Betekent dat ook dat er muziek zit in de dagelijkse dingen om je heen?

‘Zeker. Als er auto’s langsrijden dan wil ik hun geluid nazingen, en ons koffieapparaat staat duidelijk in G. Rare geluidjes moet ik gewoon uitproberen, om te zien of dat lukt met de stem. Maar het is niet zo dat ik voortdurend muziekjes of melodietjes hoor, zoals sommige componisten dat hebben. Maar als ik een stuk moet repeteren, neem ik in mijn hoofd wel de hele partituur door. Vanaf begin tot einde. Dat moet. Daarna kan ik pas slapen.’

Schrijf je ook zelf muziek?

‘Daar ben ik recentelijk mee begonnen. Via De Link, een concertreeks uit Tilburg, ben ik gevraagd om muzikaal te reageren op een expositie met beeldende kunst.

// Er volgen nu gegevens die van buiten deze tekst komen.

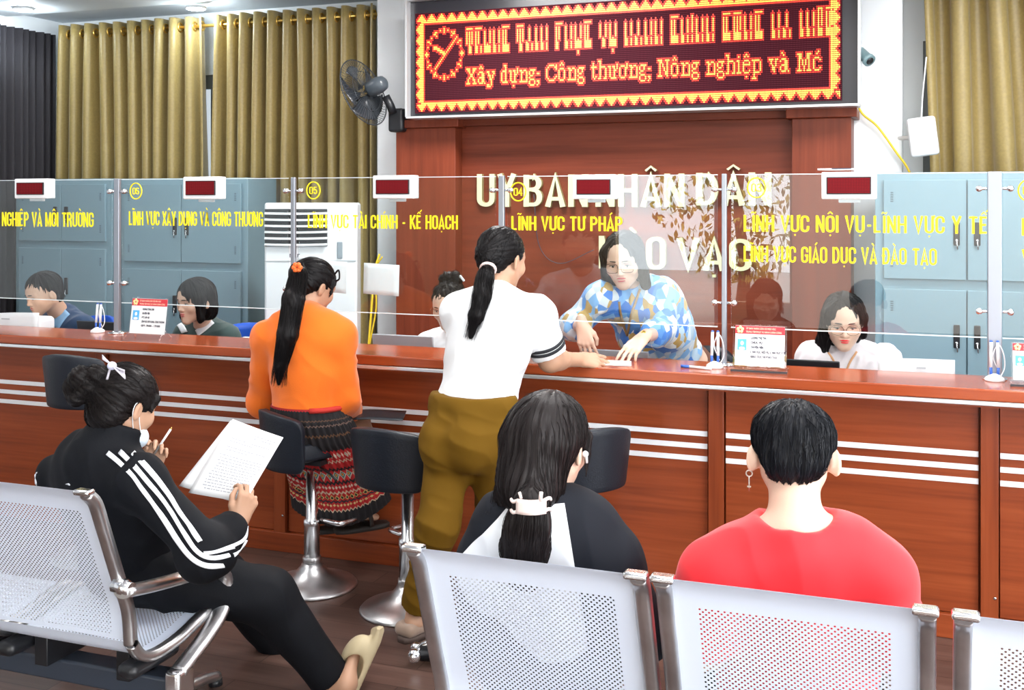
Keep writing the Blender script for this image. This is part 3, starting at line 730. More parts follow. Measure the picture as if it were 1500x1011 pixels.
# ------------------------------------------------------------------ reception counter
YT0, YT1, ZT, YPN = 4.30, 4.64, .965, 4.45
CX0, CX1 = -6.3, 2.35
ct = empty('reception_counter', ((CX0+CX1)/2, YPN, 0), 0, 'long red-brown wooden reception counter with white stripes, running across the hall', 'counter')
oc = (CX0+CX1)/2
MB().box((0, (YT0+YT1)/2-YPN, ZT-.022), (CX1-CX0, YT1-YT0, .044), .006).build('worktop', M_woodtop, ct)
MB().box((0, YT0+.012-YPN, ZT-.053), (CX1-CX0, .022, .016), .003).build('edge_strip', mat('edge_metal', (.75, .78, .8), .28, .7), ct)
MB().box((0, YT0+.08-YPN, ZT-.058), (CX1-CX0, .13, .022)).build('underside', M_wood, ct)
MB().box((0, .27, .735), (CX1-CX0, .24, .03), .005).build('desk_top', M_wood, ct)
MB().box((0, .05, .46), (CX1-CX0, .06, .92)).build('carcass', M_wood, ct)
MB().box((0, -.006, .045), (CX1-CX0, .04, .09), .003).build('plinth', M_wood, ct)
POST = [xY(u, 4.55) for u in (172, 430, 735, 1061, 1457)]
pil = [POST[0]-1.06, POST[0], POST[1], POST[2], xY(1050, YPN), xY(1449, YPN), xY(1449, YPN)+1.05]
pil = [pil[0]-1.06]+pil
for k, x in enumerate(pil):
    MB().box((x-oc, -.012, .505), (.062, .024, .83), .002).build('pilaster', M_woodv, ct)
    for z in (.17, .885): MB().lathe([(.001, 0), (.006, 0), (.005, .003), (.001, .003)], (x-oc+.018, -.024, z), 10, axis='-Y').build('screw_cap', M_steel, ct)
edges = [CX0-.031]+pil+[CX1+.031]
zs = [zY(300, 556.8+.0739*300, 4.44)-.012]; zs = [zs[0]+.004, zs[0]-.047, zs[0]-.098]
for a, c in zip(edges[:-1], edges[1:]):
    a, c = a+.033, c-.033
    pn = MB().box(((a+c)/2-oc, .008, .505), (c-a-.006, .022, .825), .002).build('front_panel', M_wood, ct)
    for z in zs: MB().box(((a+c)/2-oc, -.0045, z), (c-a-.008, .005, .021), .001).build('stripe', M_alu, pn)

# ------------------------------------------------------------------ glass screens, posts, lettering, number badges
YG = 4.55
GZ0, GZ1 = zY(700, 436.8+.0396*700, YG), zY(700, 265-.0087*700, YG)
xs_ = [POST[0]-1.06]+POST+[POST[-1]+1.06]
gname = ['far left glass screen lettered NÔNG NGHIỆP VÀ MÔI TRƯỜNG', 'glass screen numbered 06, in front of the bob-haired woman', 'glass screen numbered 05, in front of the air conditioner',
         'glass screen numbered 04, in front of the woman in patterned blouse', 'glass screen with two yellow lines of lettering, in front of the woman with red lips', 'glass screen cut off by the right edge of the photo']
LET = [[('LĨNH VỰC NÔNG NGHIỆP VÀ MÔI TRƯỜNG', None, 138, 332, 311)], [('LĨNH VỰC XÂY DỰNG VÀ CÔNG THƯƠNG', 190, 386, 331, 310)], [('LĨNH VỰC TÀI CHÍNH - KẾ HOẠCH', 452, 671, 335, 315)],
       [('LĨNH VỰC TƯ PHÁP', 750, 912, 338, 317)], [('LĨNH VỰC NỘI VỤ-LĨNH VỰC Y TẾ', 1090, 1447, 341, 316), ('LĨNH VỰC GIÁO DỤC VÀ ĐÀO TẠO', 1090, 1372, 386, 362)], [('LĨNH VỰC', 1497, 1640, 346, 320), ('VĂN HÓA'.replace('Ă', 'A').replace('Ó', 'O'), 1497, 1590, 390, 366)]]
BADGE = [None, ('06', 199, 280), ('05', 459, 279), ('04', 759, 281), ('03', 1108, 275), ('02', 1507, 279)]
def gtext(par, txt, u0, u1, vb, vt, o):
    x1_ = xY(u1, YG); x0_ = xY(u0, YG) if u0 is not None else x1_-1.03
    z0_, z1_ = zY((u0 or u1-130)/2+u1/2, vb, YG), zY((u0 or u1-130)/2+u1/2, vt, YG)
    m = MB(); lettering(m, txt, x0_-o.x, z0_-o.z, z1_-z0_, x1_-x0_, YG-.0045-o.y, .0015, M_yellow, gap=.30, bold=1.12); m.build('yellow_lettering', None, par)
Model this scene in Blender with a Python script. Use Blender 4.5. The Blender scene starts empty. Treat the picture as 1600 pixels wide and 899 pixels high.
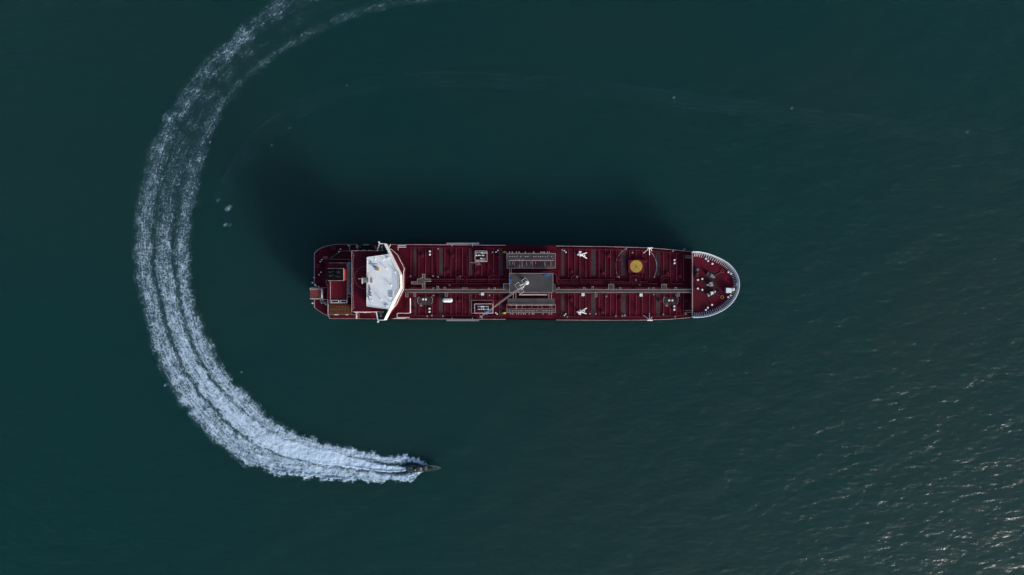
import bpy, bmesh, math, random
import numpy as np
from mathutils import Vector, Matrix

random.seed(7)
rng = np.random.default_rng(11)
SC = bpy.context.scene
COL = SC.collection

# ------------------------------------------------------------------ camera
DECK = 13.0            # main deck above the water (ship in ballast)
CAM_H = 325.0          # drone height above the water
K = 0.2732             # metres per photo pixel at deck level
cam_d = bpy.data.cameras.new('camera')
cam_d.sensor_width = 36.0
cam_d.angle = 2 * math.atan(800 * K / (CAM_H - DECK))
cam_d.clip_start = 1.0
cam_d.clip_end = 60000.0
cam = bpy.data.objects.new('camera', cam_d)
cam.location = (0, 0, CAM_H)
cam.rotation_euler = (0, 0, 0)
COL.objects.link(cam)
SC.camera = cam

# ------------------------------------------------------------------ sky and sun
SUN_ELEV = math.radians(20.0)
SUN_AZ = (0.715, -0.70)                       # horizontal direction towards the sun
world = bpy.data.worlds.new('World')
SC.world = world
world.use_nodes = True
wn = world.node_tree
bg = wn.nodes['Background']
sky = wn.nodes.new('ShaderNodeTexSky')
sky.sky_type = 'NISHITA'
sky.sun_disc = False
sky.sun_elevation = SUN_ELEV
sky.sun_rotation = math.atan2(SUN_AZ[0], SUN_AZ[1])
sky.air_density = 1.0
sky.dust_density = 3.0
sky.ozone_density = 1.5
wn.links.new(sky.outputs['Color'], bg.inputs['Color'])
bg.inputs['Strength'].default_value = 0.15

sun_d = bpy.data.lights.new('sun', 'SUN')
sun_d.energy = 2.4
sun_d.angle = math.radians(13.0)
sun_d.color = (1.0, 0.985, 0.96)
sun = bpy.data.objects.new('sun', sun_d)
_c = math.cos(SUN_ELEV)
sd = Vector((SUN_AZ[0] * _c, SUN_AZ[1] * _c, math.sin(SUN_ELEV))).normalized()
sun.rotation_euler = sd.to_track_quat('Z', 'Y').to_euler()
sun.location = sd * 400
COL.objects.link(sun)

SC.view_settings.view_transform = 'Standard'
SC.view_settings.look = 'None'
SC.view_settings.gamma = 1.0
SC.view_settings.use_curve_mapping = False
SC.view_settings.exposure = 0.30
SC.cycles.max_bounces = 6
SC.cycles.transparent_max_bounces = 12
SC.cycles.use_denoising = True

# ------------------------------------------------------------------ measuring
def PX(px, z=DECK):
    return (px - 800.0) * K * (CAM_H - z) / (CAM_H - DECK)
def PY(py, z=DECK):
    return -(py - 449.5) * K * (CAM_H - z) / (CAM_H - DECK)
def P(px, py, z=DECK):
    return (PX(px, z), PY(py, z), z)

# ------------------------------------------------------------------ materials
MATS = {}
def mat(name, color, rough=0.6, metal=0.0, var=0.18, scale=0.6, dirt=None, dirt_amt=0.0, bump=0.0, spec=0.4):
    """painted or bare surface: base colour, blotchy variation, optional dirt / rust streaks, fine relief"""
    m = bpy.data.materials.new(name); m.use_nodes = True
    nt = m.node_tree; N = nt.nodes; L = nt.links
    b = N['Principled BSDF']
    b.inputs['Roughness'].default_value = rough
    b.inputs['Metallic'].default_value = metal
    b.inputs['Specular IOR Level'].default_value = spec
    tc = N.new('ShaderNodeNewGeometry')
    n1 = N.new('ShaderNodeTexNoise'); n1.inputs['Scale'].default_value = scale
    n1.inputs['Detail'].default_value = 6; n1.inputs['Roughness'].default_value = 0.65
    L.new(tc.outputs['Position'], n1.inputs['Vector'])
    ramp = N.new('ShaderNodeMapRange')
    ramp.inputs['From Min'].default_value = 0.3; ramp.inputs['From Max'].default_value = 0.7
    ramp.inputs['To Min'].default_value = 1 - var; ramp.inputs['To Max'].default_value = 1 + var
    L.new(n1.outputs['Fac'], ramp.inputs['Value'])
    mul = N.new('ShaderNodeVectorMath'); mul.operation = 'SCALE'
    mul.inputs[0].default_value = color[:3]
    L.new(ramp.outputs['Result'], mul.inputs['Scale'])
    out = mul.outputs['Vector']
    if dirt is not None:
        n2 = N.new('ShaderNodeTexNoise'); n2.inputs['Scale'].default_value = scale * 0.35
        n2.inputs['Detail'].default_value = 8; n2.inputs['Roughness'].default_value = 0.7
        L.new(tc.outputs['Position'], n2.inputs['Vector'])
        r2 = N.new('ShaderNodeMapRange'); r2.inputs['From Min'].default_value = 0.48
        r2.inputs['From Max'].default_value = 0.72; r2.inputs['To Max'].default_value = dirt_amt
        L.new(n2.outputs['Fac'], r2.inputs['Value'])
        mx = N.new('ShaderNodeMix'); mx.data_type = 'RGBA'
        L.new(r2.outputs['Result'], mx.inputs['Factor'])
        L.new(out, mx.inputs['A']); mx.inputs['B'].default_value = (*dirt, 1)
        out = mx.outputs['Result']
    L.new(out, b.inputs['Base Color'])
    if bump > 0:
        n3 = N.new('ShaderNodeTexNoise'); n3.inputs['Scale'].default_value = 2.5
        n3.inputs['Detail'].default_value = 3
        L.new(tc.outputs['Position'], n3.inputs['Vector'])
        bp = N.new('ShaderNodeBump'); bp.inputs['Distance'].default_value = bump; bp.inputs['Strength'].default_value = 0.6
        L.new(n3.outputs['Fac'], bp.inputs['Height'])
        L.new(bp.outputs['Normal'], b.inputs['Normal'])
    MATS[name] = m
    return m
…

Ik vind het super spannend, het is de eerste keer dat ik iets maak zonder de hulp van een componist. Ik heb wel honderd ideeën, ik merk dat ik voortdurend in dialoog ben met mezelf over wat ik ga doen. Het enige dat ik zeker weet, is dat ik er komende zaterdag om half 4 moet zijn.’